I see this as a book full of optimism – much of it misplaced given events but still optimism. Baldwin is siding with rationality over superstition and humanity over tradition and he sees that in his protestant cause. Reality isn’t so simple. Within months of writing the book, his expectations of a more rational protestant future were thrown on their head by the death of Edward and crowning of Mary.

Above all this is a subversive book. It lets ideas run where they will and out of control of each of the narrators. In an almost post-modern twist, the final moral arrives in the form of a post-hoc rationalisation using the same kind of reasoning as the servants discussing Thomas’s tales of swindling Irish witches and their red swine.

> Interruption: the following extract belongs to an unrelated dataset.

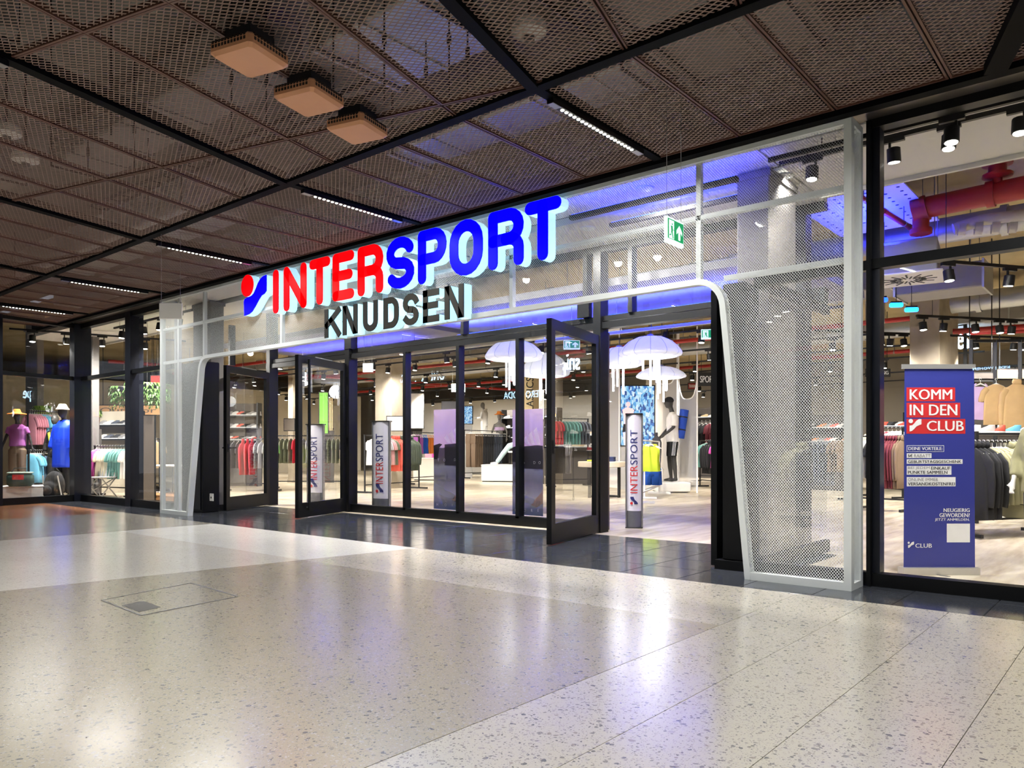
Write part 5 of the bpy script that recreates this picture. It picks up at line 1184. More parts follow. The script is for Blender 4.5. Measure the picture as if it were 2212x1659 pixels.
shelf_unit(wz(1500, 1032), wz(1620, 1034), [1.3, 1.7, 2.2], 'under the SPORTSTYLE board', ['white', 'black', 'beige'], 8, DKW)

# ================================================================== mannequins
def blob(name, shapes, m, parent, vox=.014, smooth=6):
    """limbs and trunk fused into one continuous skin"""
    b = B()
    for s in shapes: s(b)
    me = bpy.data.meshes.new(name); me.from_pydata(b.v, [], b.f); o = bpy.data.objects.new(name, me); COL.objects.link(o)
    md = o.modifiers.new('r', 'REMESH'); md.mode = 'VOXEL'; md.voxel_size = vox
    ms = o.modifiers.new('s', 'SMOOTH'); ms.iterations = smooth; ms.factor = .5
    dg = bpy.context.evaluated_depsgraph_get(); dg.update(); me2 = bpy.data.meshes.new_from_object(o.evaluated_get(dg)); bpy.data.objects.remove(o)
    me2.name = name; me2.materials.clear(); me2.polygons.foreach_set('use_smooth', [True]*len(me2.polygons))
    return obj(name, me2, m, parent)
def T(pts, rs, n=10): return lambda b: b.tube(pts, rs, n)
def E(c, rx, ry, rz_, n=12, m=8): return lambda b: b.add(*ringed([(c[2]+rz_*math.sin(-1.5+3.0*j/m), max(.004, rx*math.cos(-1.5+3.0*j/m)), max(.004, ry*math.cos(-1.5+3.0*j/m)), 0) for j in range(m+1)][::-1], n, 0, 0, (c[0], c[1])))
def hand(w, d, f=1):
    w, d = Vector(w), Vector(d).normalized(); s = d.cross(Vector((0, 0, 1))); s = s.normalized() if s.length > .1 else Vector((1, 0, 0)); out = [T([w, w+d*.05, w+d*.09], [.024, .032, .03], 8)]
    for k in range(4):
        q = w+d*.085+s*(k-1.5)*.017; out.append(T([q, q+d*(.035+.005*(k in (1, 2))), q+d*.06+Vector((0, 0, -.022))], [.0105, .010, .008], 6))
    q = w+d*.03+s*f*.028; out.append(T([q, q+s*f*.025+d*.03, q+s*f*.028+d*.055], [.012, .011, .009], 6))
    return out
SKIN_D = mat('mannequin_charcoal', (52, 50, 48), .5, var=.04); SKIN_L = mat('mannequin_white', (226, 222, 216), .55); SKIN_G = mat('mannequin_grey', (120, 116, 112), .55)
def trunk_body(lean=0, head_tilt=0, arms=None, legs=None, s=1, fem=False):
    k = .9 if fem else 1
    sh = [lambda b: b.add(*ringed([(.86, .07, .12, 0), (.93, .11*k, .165, 0), (1.03, .10*k, .155, 0), (1.13, .09*k, .135*k, 0), (1.28, .115*k, .17*k, 0), (1.42, .11*k, .19*k, 0), (1.49, .08*k, .17*k, 0), (1.54, .05, .07, 0)][::-1], 14)),
          T([(0, 0, 1.5), (.02+head_tilt*.3, 0, 1.6), (.03+head_tilt*.5, 0, 1.66)], [.06, .052, .05]),
          E((.05+head_tilt, 0, 1.745), .098, .076, .125), T([(.11+head_tilt, 0, 1.76), (.155+head_tilt, 0, 1.725), (.13+head_tilt, 0, 1.715)], [.014, .016, .012], 6),
          T([(.10+head_tilt, 0, 1.67), (.125+head_tilt, 0, 1.655)], [.035, .03], 8)]
    for s_ in (-1, 1):
        A = arms[0 if s_ < 0 else 1]; P = [Vector((0, s_*.175*k, 1.46)), Vector(A[0]), Vector(A[1])]
        sh.append(T([P[0], P[0]*.5+P[1]*.5, P[1], P[1]*.5+P[2]*.5, P[2]], [.058*k, .05*k, .04*k, .037*k, .026*k])); sh += hand(P[2], P[2]-P[1], -s_)
        Lg = legs[0 if s_ < 0 else 1]; Q = [Vector((0, s_*.09, .92)), Vector(Lg[0]), Vector(Lg[1])]
        sh.append(T([Q[0], Q[0]*.5+Q[1]*.5, Q[1], Q[1]*.6+Q[2]*.4, Q[2]], [.095, .08, .056, .056, .036])); f = Vector(Lg[2] if len(Lg) > 2 else (.17, 0, -.055)); sh.append(T([Q[2]+Vector((-.04, 0, -.03)), Q[2]+f*.5+Vector((0, 0, -.02)), Q[2]+f], [.036, .038, .024], 8))
    return sh
ARM_DN = lambda s: ((.0, s*.27, 1.2), (.07, s*.27, .98)); LEG_ST = lambda s, x=0: ((.02+x, s*.1, .5), (-.02+x, s*.105, .085))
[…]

The cliche is that herding cats is nigh on impossible and the narrative of Beware the Cat has that same cat-like quality. It goes where it wants to and defies the expectations of the reader and (probably) the author. By avoiding direct allegory, the story can slip out of any simple propagandised reading. By making all the narrators unreliable or marginalised, Baldwin makes the whole text resistant to any single reading.

For example, I doubt Baldwin had any feminist thoughts while writing the book and the book covers some of the most misogynist tropes in literature – specifically that women may be witches responsible for all manner of ills (a trope with parallels in the myths exploited in anti-Semitism or anti-Romany campaigns of violence). Yet while drawing on these tropes, which are still familiar today, the nature of the story is to pull them apart and subvert them. The belief in witches is shown to be absurd. Demonic apparitions are church bells, or cats and the mass panic of crowds is shown to be true danger.

Even as message fiction it is subversive. So what can we make of anti-Catholic tract whose anti-Catholicism is tied so tightly to a crowd of cats running across the roofs of Tudor London? I doubt many present-day Catholics would find it threatening. Its power lay in being overtly disrespectful to ideas and people that pre-reformation held great political and social power.

Look, really the only thing we can say is that we should all just behave ourselves just in case our cats are talking about us behind our backs. Beware, as Baldwin reminds us, the cat.